--- BEGIN Dataset content ---
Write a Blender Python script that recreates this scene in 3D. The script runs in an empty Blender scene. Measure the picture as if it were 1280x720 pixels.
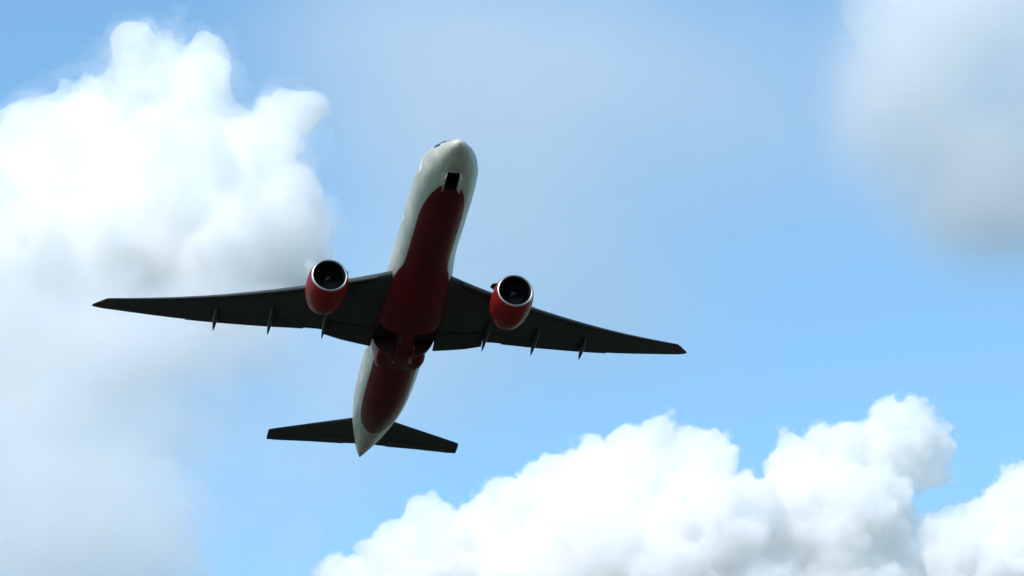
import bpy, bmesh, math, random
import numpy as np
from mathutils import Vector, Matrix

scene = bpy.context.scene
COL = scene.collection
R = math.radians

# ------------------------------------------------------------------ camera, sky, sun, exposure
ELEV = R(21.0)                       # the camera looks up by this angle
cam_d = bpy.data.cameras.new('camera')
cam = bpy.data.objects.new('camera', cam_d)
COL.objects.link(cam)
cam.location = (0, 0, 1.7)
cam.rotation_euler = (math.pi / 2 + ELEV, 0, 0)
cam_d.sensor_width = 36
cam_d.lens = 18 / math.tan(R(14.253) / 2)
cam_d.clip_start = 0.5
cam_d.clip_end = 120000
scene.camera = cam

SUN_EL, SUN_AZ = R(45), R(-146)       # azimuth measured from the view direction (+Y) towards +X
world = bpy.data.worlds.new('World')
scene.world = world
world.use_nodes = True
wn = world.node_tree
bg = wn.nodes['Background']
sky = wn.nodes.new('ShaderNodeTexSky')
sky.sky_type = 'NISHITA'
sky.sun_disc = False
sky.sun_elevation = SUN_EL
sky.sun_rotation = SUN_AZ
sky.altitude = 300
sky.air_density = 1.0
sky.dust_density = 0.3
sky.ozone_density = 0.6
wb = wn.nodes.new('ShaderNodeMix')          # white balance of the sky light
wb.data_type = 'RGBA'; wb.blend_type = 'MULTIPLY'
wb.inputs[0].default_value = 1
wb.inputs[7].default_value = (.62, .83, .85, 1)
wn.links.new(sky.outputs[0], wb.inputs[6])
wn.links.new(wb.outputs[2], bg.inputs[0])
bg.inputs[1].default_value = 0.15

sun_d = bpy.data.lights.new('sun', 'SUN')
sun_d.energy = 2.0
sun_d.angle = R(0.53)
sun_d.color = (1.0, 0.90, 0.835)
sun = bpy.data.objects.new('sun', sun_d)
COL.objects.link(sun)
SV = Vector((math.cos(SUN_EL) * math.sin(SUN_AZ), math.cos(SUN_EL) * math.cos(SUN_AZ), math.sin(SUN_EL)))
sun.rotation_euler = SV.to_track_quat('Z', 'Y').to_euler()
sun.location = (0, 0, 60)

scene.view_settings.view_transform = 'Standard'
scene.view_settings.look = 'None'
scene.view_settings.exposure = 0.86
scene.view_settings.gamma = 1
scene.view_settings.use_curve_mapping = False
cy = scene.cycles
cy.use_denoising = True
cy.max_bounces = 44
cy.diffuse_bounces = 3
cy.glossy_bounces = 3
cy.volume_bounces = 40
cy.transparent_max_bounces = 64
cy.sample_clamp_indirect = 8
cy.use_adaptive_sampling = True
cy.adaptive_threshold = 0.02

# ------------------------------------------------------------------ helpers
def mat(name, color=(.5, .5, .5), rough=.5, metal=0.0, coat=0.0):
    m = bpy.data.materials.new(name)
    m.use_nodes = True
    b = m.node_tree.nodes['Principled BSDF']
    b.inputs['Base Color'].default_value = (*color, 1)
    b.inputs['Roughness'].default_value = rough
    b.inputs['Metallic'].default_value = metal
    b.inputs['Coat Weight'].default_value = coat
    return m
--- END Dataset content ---
▸ **Problem details**: Write down every line from the opening of the listing to the line with "scene.camera = cam", both included, and nothing else; the pictures are omitted.

▸ **Result below**:
Write a Blender Python script that recreates this scene in 3D. The script runs in an empty Blender scene. Measure the picture as if it were 1280x720 pixels.
import bpy, bmesh, math, random
import numpy as np
from mathutils import Vector, Matrix

scene = bpy.context.scene
COL = scene.collection
R = math.radians

# ------------------------------------------------------------------ camera, sky, sun, exposure
ELEV = R(21.0)                       # the camera looks up by this angle
cam_d = bpy.data.cameras.new('camera')
cam = bpy.data.objects.new('camera', cam_d)
COL.objects.link(cam)
cam.location = (0, 0, 1.7)
cam.rotation_euler = (math.pi / 2 + ELEV, 0, 0)
cam_d.sensor_width = 36
cam_d.lens = 18 / math.tan(R(14.253) / 2)
cam_d.clip_start = 0.5
cam_d.clip_end = 120000
scene.camera = cam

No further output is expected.